La ironía es deliciosa: mientras nos preocupamos por si la IA superará la prueba de Turing, nosotros vamos suspendiendo, día tras día, el test de humanidad. Los estudiantes entregan ensayos generados por IA, editados superficialmente para incluir errores deliberados, en un intento casi conmovedor de parecer más humanos. Como aquellos monos infinitos de Borges que eventualmente escribirían el Quijote, hemos creado máquinas que pueden replicar la forma, pero no el alma de la literatura.
Los defensores de estas tecnologías argumentarán que son herramientas, no sustitutos. Que potencian nuestra creatividad en lugar de reemplazarla. Pero cuando el gigante de Microsoft anuncia que su IA puede responder correos electrónicos sin siquiera leerlos, uno se pregunta si no estamos externalizando hasta nuestra capacidad de interacción social. Las conexiones personales, esas que antes cultivábamos con cartas escritas a mano o conversaciones, ahora se procesan a través de algoritmos que predicen nuestras respuestas emocionales.
La lingüista Naomi Baron lo advierte: estamos cambiando nuestras expresiones a unas más directas, más homogéneas, que paradójicamente nos conducen a una mayor soledad. Sus observaciones sobre cómo la tecnología está transformando nuestra manera de escribir no dejan de resultar inquietantes: cada vez delegamos más nuestras palabras a algoritmos predictivos, convirtiendo la comunicación personal en un ejercicio de automatización.

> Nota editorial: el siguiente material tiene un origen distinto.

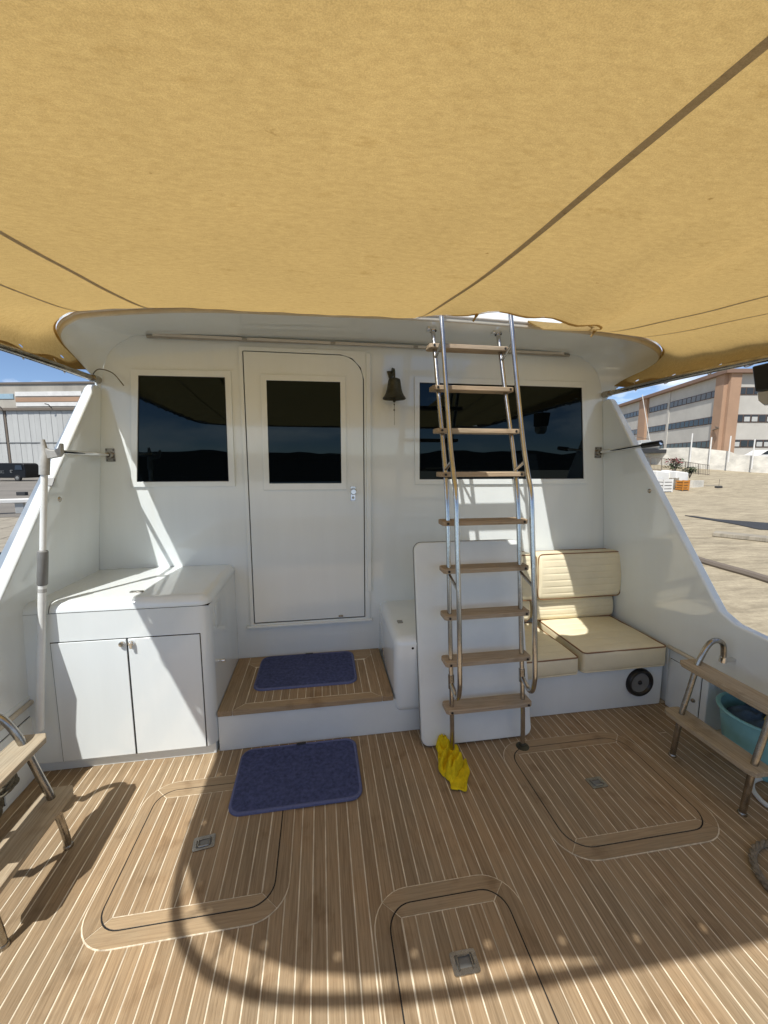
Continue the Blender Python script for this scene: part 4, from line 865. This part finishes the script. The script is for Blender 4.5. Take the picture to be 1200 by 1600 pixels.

Quizás sea momento de recordar que la imperfección del lenguaje humano, con sus ambigüedades y sus tropiezos, no es un defecto a corregir sino una característica que nos define. En un mundo cada vez más automatizado, tal vez la verdadera revolución sea preservar nuestra capacidad de escribir mal, de dudar, de borrar y volver a empezar. Porque en esa incertidumbre es donde todavía reside nuestra humanidad.
Porque la IA no percibe el sarcasmo en expresiones como «eres un angelito» ya que tampoco necesita entenderlo. Su objetivo no es comprender, sino simular comprensión, como un espejo que refleja sin ver, como el perfecto cristal que solo se nota cuando nos golpeamos con él.